Reggie and Yaz, Earl Weaver and Billy Martin. Opening day in Australia, the World Series at Yankee Stadium.

More than 4,200 games in the big leagues, spread over 33 seasons.

“It went like a snap,” Welke told The Associated Press yesterday.

Now at 58, Welke is calling it a career. He had his left knee replaced in January; his right one will undergo the same procedure in June.

“I know my body couldn’t go any farther. It’s a young person’s job,” he remarked.

“It’s the circle of life.”

Played out on a diamond, that is.

Welke worked the World Series four times, including the harrowing, rain-suspended matchup between Tampa Bay and Philadelphia in 2008, plus a bevy of playoffs.

He also did three all-star games, handling home plate last year.

“That was one thing I always wanted to do,” he noted. “That kind of filled out the checklist.”

In all, he called 4,216 games in the regular season (Joe West is the active leader in the majors with about 600 more).

Managers, players, and fellow umpires often praised Welke for his even-tempered demeanour and ability to control a game without letting emotions escalate.

Welke is the last umpire to toss a manager in the World Series—that being all-time ejection leader Bobby Cox in 1996.

But true to his nature, Welke’s last ejection came in 2012.

In 2014, however, he threw out a fan in Atlanta who was heckling Bryce Harper in a profane manner.

“You have to treat everybody fairly, at every level,” he reasoned.

Minnesota manager Paul Molitor was among those Welke said he enjoyed on the field.

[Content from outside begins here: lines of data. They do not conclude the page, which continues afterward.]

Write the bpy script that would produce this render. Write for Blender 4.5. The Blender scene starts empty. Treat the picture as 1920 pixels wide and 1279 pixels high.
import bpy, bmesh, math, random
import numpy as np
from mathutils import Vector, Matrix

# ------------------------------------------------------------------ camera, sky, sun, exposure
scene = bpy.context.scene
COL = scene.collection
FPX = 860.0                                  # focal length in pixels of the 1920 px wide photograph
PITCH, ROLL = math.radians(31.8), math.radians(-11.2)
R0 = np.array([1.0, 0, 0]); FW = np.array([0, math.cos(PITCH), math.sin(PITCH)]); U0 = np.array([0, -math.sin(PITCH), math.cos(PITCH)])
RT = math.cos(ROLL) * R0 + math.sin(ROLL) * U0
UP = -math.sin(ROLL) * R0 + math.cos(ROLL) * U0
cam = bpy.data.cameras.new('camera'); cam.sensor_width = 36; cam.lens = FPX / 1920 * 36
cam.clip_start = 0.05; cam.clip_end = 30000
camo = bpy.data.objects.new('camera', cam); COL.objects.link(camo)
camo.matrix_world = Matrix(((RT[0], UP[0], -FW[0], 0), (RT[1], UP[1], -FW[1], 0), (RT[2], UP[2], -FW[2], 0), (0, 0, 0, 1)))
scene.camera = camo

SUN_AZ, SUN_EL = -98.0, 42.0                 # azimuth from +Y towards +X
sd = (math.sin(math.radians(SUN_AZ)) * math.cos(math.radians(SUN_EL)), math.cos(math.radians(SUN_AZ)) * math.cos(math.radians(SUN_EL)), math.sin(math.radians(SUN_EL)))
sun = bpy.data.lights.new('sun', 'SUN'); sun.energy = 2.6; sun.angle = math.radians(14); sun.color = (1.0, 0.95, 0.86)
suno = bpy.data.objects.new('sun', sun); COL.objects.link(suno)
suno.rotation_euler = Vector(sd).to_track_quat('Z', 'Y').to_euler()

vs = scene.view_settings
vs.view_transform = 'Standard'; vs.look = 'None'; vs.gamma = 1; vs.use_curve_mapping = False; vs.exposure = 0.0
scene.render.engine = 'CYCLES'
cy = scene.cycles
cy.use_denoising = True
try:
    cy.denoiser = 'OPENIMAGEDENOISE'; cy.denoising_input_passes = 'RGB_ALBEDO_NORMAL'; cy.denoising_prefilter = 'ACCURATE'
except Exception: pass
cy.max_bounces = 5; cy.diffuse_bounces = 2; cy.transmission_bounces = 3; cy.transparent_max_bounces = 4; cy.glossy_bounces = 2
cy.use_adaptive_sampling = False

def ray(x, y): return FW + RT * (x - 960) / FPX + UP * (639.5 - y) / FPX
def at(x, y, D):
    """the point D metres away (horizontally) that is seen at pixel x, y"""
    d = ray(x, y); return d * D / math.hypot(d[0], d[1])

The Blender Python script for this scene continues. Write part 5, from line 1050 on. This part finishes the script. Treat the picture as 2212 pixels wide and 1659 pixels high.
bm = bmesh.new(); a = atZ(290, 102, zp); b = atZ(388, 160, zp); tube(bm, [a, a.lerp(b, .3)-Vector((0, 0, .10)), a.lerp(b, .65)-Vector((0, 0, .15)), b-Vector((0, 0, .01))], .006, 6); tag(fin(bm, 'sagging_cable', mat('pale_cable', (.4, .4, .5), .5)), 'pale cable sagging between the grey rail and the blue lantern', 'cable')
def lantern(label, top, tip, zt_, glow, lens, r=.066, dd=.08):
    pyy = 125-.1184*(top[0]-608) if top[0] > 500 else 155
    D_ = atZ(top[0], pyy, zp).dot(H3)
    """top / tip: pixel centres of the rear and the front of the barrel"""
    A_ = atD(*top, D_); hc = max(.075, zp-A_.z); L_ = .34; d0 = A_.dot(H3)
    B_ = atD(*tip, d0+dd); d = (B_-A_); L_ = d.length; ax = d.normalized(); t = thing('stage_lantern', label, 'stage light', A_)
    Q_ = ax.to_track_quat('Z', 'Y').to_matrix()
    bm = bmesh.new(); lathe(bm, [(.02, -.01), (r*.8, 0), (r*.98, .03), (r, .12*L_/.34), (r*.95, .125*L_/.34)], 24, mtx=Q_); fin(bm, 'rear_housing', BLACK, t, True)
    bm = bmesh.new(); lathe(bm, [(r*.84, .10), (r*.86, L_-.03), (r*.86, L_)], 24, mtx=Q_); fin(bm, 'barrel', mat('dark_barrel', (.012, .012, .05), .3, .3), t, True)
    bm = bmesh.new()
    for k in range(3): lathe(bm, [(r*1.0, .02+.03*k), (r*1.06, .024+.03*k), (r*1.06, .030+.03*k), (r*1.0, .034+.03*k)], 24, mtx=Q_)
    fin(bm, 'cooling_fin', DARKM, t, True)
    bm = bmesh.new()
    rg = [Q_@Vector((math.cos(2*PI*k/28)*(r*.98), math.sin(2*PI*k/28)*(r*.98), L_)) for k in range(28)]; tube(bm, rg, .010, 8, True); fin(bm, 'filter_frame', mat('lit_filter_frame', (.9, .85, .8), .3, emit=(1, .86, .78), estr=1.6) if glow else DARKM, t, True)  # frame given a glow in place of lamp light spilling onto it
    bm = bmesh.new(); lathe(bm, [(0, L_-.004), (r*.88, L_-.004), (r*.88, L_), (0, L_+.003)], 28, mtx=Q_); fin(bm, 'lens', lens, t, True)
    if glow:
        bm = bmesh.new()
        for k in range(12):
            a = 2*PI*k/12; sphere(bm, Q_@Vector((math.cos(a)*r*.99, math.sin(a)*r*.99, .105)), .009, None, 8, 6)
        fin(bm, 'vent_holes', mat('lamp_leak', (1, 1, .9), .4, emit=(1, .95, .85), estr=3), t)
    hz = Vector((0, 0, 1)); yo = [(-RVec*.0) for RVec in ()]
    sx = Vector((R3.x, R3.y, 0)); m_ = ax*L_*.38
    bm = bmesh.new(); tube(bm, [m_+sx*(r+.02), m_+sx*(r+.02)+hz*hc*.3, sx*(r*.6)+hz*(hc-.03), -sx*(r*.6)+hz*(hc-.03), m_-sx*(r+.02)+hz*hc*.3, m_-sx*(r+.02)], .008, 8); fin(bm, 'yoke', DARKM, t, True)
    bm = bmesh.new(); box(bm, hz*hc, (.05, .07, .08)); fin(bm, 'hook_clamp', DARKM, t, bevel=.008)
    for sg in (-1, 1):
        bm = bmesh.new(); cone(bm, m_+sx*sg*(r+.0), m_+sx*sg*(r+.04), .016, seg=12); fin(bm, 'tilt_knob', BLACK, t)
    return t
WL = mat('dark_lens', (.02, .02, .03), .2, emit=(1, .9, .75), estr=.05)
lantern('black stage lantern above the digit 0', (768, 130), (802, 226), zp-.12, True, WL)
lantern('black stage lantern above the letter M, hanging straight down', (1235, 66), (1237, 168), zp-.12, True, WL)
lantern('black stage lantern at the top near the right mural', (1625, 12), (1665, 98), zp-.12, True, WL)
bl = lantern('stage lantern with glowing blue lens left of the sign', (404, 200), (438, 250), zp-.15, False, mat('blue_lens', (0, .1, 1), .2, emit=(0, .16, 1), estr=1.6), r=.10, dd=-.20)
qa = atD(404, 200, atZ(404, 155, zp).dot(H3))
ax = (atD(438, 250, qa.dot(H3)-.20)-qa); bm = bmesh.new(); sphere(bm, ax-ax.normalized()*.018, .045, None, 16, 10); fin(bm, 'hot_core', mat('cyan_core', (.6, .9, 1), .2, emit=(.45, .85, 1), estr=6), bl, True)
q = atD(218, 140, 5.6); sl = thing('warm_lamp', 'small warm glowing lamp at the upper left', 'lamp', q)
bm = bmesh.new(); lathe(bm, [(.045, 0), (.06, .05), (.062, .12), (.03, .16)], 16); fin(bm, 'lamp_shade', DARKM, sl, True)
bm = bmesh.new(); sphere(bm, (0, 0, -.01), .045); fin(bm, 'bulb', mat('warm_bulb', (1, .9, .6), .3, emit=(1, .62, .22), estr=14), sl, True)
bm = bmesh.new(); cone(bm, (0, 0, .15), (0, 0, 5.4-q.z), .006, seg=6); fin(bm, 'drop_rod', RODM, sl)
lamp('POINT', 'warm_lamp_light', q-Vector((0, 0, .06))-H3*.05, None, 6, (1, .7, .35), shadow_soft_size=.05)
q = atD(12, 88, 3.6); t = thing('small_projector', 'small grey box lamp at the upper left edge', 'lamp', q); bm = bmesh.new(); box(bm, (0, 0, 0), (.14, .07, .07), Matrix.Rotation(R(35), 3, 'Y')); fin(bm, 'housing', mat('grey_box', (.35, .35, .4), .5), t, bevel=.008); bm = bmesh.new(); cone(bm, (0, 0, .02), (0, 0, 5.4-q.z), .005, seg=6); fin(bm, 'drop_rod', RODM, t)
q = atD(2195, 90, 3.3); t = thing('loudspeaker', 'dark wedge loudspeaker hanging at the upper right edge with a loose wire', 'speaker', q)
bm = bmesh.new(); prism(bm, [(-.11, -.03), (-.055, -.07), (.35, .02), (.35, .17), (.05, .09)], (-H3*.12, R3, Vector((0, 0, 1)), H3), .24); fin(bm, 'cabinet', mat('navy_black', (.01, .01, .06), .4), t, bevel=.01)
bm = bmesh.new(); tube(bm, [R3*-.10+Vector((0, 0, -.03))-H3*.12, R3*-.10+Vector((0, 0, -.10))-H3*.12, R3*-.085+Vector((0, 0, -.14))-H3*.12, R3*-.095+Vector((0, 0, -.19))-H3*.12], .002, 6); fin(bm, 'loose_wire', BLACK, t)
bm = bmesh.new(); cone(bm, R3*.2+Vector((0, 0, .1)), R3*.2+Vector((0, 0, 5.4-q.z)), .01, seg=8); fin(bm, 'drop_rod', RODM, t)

The admiration was mutual.

“I remember guys that always gave me an opportunity to voice an opinion as long as it was respectful and they would reciprocate, and he [Welke] was one of those guys for me,” Molitor said.

“He took a lot of pride in his job. He wasn’t confrontational, and very professional.”

In 2012, Welke had a miss that pained him. He called Jerry Hairston Jr. out when Colorado first baseman Todd Helton was well off the bag.

That was two years before replay covered such plays.